Samson’un tezleri ne anlama geliyor?
ABD’nin Avrupa’da ‘medeni ittifaklara’ ihtiyaç duyduğu fikri etrafında şekillenen yazı, ABD ile Avrupa arasındaki ilişkinin ‘yalnızca coğrafi yakınlık ve karşılıklı çıkar ilişkileriyle açıklanamayacağı, ilişkilerin ‘ortak kültür, inanç, aile bağları ve paylaşılan Batı medeniyeti mirasıyla’ şekillendiği fikrini işliyor.
ABD-Avrupa ilişkilerindeki bu tarihsellik vurgusu, sadece stratejik işbirliğini değil, ‘binlerce yıllık bir hukuki ve kültürel akrabalık’ tezine dayandırılıyor.
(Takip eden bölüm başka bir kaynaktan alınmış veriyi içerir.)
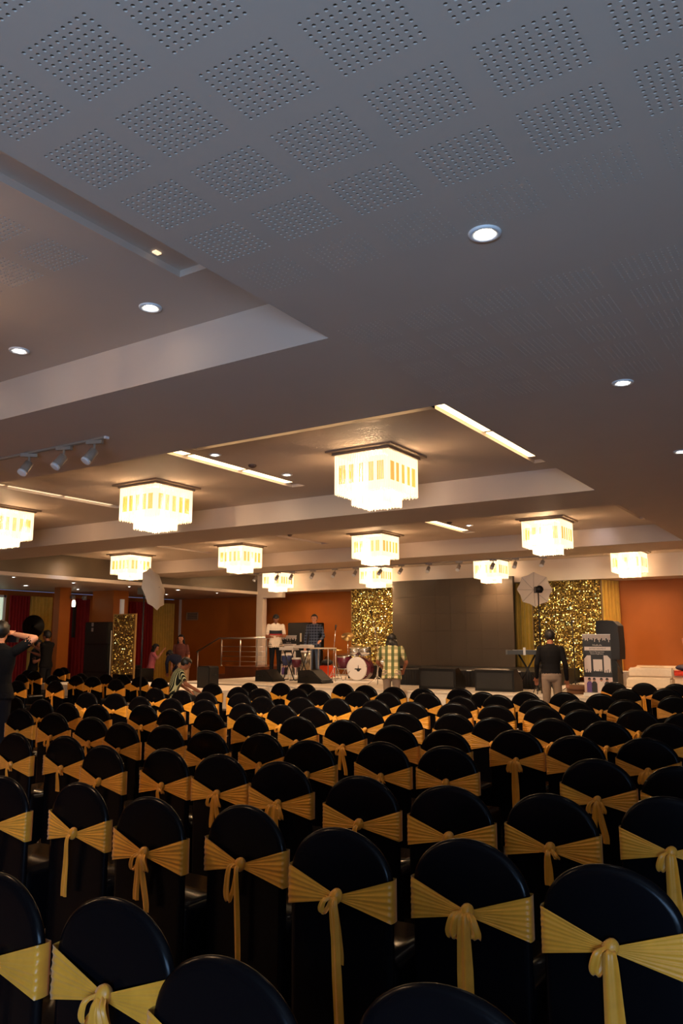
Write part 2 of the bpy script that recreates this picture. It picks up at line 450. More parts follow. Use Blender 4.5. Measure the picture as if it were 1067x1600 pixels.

Samson’un bu anlatısının güncel siyasetteki yansıması ise, Avrupa’da yükselen sağ, veya sağın popüler deyişlerinden biriyle, ‘hor görülen muhafazakarlık’… Samson, Avrupa’daki ‘sağ’ ve ‘Hristiyan-muhafazakar’ kesimleri, ‘medeniyetin temel savunucuları’ olarak tarif ediyor ve ‘Hristiyan ulusların’ haksız biçimde otoriter ve insan hakları ihlalcisi olarak damgalandığından yakınıyor.
Yani Samson’a göre Hristiyanlık, bugün Avrupa’da sahip çıkılması gereken bir aidiyet biçimi.
Ayrıca, Avrupa’da yükselen sağ akımlar da, Samson’a göre Batı medeniyetini koruma misyonunu üstlenen ve Hristiyan kimliğe sahip siyasi akımlar.
Düşman ise, kabaca liberal merkez veya merkez soldan merkez sağa kadar uzanan bütün partiler. Bu partiler, Samson’a göre Avrupa’yı ‘medeniyetsizleştiren, değerlerinden uzaklaştıran ve yozlaştıran’ partiler.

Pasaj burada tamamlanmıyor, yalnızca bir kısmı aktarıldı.